By Jicotea on Sunday, January 18, 1998 - 11:30 pm:
    Except that Mark is Hip and I am so square I have to watch myself in crowds to keep from gouging innocent bystanders. Except when I feel like gouging them...

    He is channelled into the performing end of music, plus a lot of necessarily laborious exploration. I'm a non-performer and a skimmer, as lazy as they come, with a freak tonal memory.
    In person, we'd hate each other. Come to think of it, I'm not sure we get along very well when I come calling on the web.

    And then there's the generation gap, and a grand canyon it is, to be sure. I'm soooo relieved to hear one member of ze ozzer camp admit that John Adams is shizit. If I issued all my opinions here, he'd have to clean up the entire site and start over.

By Jicotea on Sunday, January 18, 1998 - 11:34 pm:
    O yes. Bach organ music and rock 'n' roll in the same phrase. THAT I find offensive. As far as I'm concerned, it all flows the other way. But if you want to hear it that way, as an assault, try Simon Preston's Toccata & Fugue in F, S.540.
    Bach is full. Rock is empty.

By R.C. on Sunday, January 18, 1998 - 11:51 pm:
    But J -- Mark's youth & performer's perspective compliment your tonal memory & old-school sensibilities perfectly! That's precisely what wd make the book work. (And you're already doing it here for free.) Mark is an iconoclast & you're a classicist. But neither one of you are in the big-bucks classical music mainstream (yet). What better pairing could any publishing house hope for?


By Jeffrey Scott Holland on Monday, January 19, 1998 - 10:03 am:
    But Jicotea, what about Virgil Fox's "Bach Live at the Fillmore"? ;)

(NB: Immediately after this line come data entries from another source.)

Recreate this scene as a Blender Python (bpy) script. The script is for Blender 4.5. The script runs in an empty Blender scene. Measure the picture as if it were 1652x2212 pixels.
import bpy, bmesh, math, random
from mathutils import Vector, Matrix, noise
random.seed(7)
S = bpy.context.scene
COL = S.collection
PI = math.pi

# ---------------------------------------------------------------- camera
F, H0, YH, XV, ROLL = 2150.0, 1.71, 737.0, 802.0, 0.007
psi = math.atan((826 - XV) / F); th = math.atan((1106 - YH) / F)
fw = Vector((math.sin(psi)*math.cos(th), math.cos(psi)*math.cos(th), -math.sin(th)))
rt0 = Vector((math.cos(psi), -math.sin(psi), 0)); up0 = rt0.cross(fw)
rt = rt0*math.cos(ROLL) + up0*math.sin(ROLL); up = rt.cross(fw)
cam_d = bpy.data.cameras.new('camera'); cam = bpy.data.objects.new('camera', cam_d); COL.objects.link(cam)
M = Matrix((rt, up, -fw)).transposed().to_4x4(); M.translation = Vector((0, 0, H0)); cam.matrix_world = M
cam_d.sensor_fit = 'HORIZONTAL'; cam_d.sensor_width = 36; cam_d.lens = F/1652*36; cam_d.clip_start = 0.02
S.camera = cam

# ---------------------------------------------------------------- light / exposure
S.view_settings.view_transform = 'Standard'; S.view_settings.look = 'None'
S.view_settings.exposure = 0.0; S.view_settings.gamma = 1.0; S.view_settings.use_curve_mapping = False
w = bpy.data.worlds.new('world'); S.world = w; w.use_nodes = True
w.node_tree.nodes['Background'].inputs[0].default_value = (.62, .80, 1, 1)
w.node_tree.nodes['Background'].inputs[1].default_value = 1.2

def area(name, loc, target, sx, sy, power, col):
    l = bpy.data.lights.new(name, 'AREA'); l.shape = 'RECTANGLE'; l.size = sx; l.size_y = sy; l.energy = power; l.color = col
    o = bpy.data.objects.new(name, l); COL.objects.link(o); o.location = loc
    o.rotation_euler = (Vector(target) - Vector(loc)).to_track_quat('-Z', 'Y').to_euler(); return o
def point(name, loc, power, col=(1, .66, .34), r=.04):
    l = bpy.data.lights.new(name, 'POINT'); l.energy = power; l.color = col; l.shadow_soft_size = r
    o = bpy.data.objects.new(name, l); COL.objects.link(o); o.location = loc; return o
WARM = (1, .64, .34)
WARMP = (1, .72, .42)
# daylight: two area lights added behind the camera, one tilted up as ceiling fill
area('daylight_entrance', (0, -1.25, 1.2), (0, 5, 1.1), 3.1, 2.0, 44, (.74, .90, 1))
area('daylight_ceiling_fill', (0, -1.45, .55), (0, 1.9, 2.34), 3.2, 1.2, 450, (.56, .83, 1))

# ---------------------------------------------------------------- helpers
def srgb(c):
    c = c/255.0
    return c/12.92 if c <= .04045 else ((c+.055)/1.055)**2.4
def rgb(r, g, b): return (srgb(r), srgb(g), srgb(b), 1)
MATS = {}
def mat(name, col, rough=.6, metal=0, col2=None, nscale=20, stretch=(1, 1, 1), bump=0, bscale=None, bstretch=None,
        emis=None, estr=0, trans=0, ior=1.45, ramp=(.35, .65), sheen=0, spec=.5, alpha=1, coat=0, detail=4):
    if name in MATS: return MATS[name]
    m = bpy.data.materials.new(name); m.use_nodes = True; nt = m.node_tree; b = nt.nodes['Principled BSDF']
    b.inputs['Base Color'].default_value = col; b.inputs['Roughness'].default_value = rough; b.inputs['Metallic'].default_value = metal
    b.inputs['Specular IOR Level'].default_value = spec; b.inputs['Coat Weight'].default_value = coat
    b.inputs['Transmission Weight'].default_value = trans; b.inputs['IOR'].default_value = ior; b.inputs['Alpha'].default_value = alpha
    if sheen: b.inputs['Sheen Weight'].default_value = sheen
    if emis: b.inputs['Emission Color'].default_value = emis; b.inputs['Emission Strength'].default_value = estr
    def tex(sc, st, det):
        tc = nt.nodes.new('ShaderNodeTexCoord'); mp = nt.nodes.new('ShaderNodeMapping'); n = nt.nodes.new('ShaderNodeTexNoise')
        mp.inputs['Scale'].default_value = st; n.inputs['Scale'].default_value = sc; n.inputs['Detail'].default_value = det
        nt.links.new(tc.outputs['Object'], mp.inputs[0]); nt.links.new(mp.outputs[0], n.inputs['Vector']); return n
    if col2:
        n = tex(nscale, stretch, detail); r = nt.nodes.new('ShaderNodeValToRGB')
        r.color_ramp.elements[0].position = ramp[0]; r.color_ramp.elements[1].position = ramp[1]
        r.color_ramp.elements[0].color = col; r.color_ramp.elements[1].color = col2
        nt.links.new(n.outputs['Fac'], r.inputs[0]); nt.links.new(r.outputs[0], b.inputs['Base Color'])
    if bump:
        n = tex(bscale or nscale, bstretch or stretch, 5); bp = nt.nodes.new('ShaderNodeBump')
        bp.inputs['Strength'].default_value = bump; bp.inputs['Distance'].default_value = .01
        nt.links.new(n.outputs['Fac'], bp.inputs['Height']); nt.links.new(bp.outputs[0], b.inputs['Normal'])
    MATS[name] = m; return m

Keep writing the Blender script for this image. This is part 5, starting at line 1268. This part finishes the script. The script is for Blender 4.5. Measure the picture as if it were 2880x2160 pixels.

By Sorabji on Monday, January 19, 1998 - 03:35 pm:
    The Rock & Roll thing reminds me of an argument someone got me into once. I had practiced this really difficult passage from the Wanderer Fantasy all afternoon and finally got it right. I told a friend "I nailed it." He got really upset, saying "Music is not something you 'nail.'"

    Always makes me laugh to think about pianists who say they "nailed it." Michael Ponti comes to mind.

    I don't say "I nailed it" any more, though I don't think it was an entirely inappropriate way to describe success with that particular passage.

By Jicotea on Monday, January 19, 1998 - 10:36 pm:
    JSH: So what about it? A meaningless occasion, like every Fillmore presentation.
    Warning! Bigot incoming!

    R.C. I'll deal with you later. Find a new subject meanwhile, PLEASE.

    Sorabji: Somebody was coming on with the correction. I know, I do it all the time...........
    I say "he/she/they nail it" or "nailed it" all the time, even in print. I see nothing wrong with it. As for Michael Ponti, all he ever nailed were notes. I never heard a Ponti recording which showed much comprehension of the musical text.

    Don't let _anyone_ shove you off base!

    Wanderer Fantasy, last movement particularly, is definitely something which has to be nailed.......

By Sorabji on Monday, January 19, 1998 - 11:41 pm:
    i have Ponti's autograph.

    one of a kind, to be sure.


By
Autunno musicale a Como on Tuesday, March 6, 2001 - 05:29 am:

    Please We would like to keep in touch with mrs Donna Amato. Can you help us?

    Contact: CAMT/AM - Centro Attivitą Musicali e Teatrali Autunno Musicale, via cantoni 1 22100 Como Italy
    e-mail: autunnomusicale@camtam.it
    tel :0039.031.57.11.50
    fax: 0039.031.57.05.40

    Thank you

    Bagnaschi Caterina




By P. valdulaitis on Thursday, March 29, 2001 - 03:37 am:

    It transpired that Mr Michael Ponti has suffered from something (a stroke??) which will keep him away from the keyboard forever -- a tragedy, even though it may be a blessing also -- in other words: life the way it is.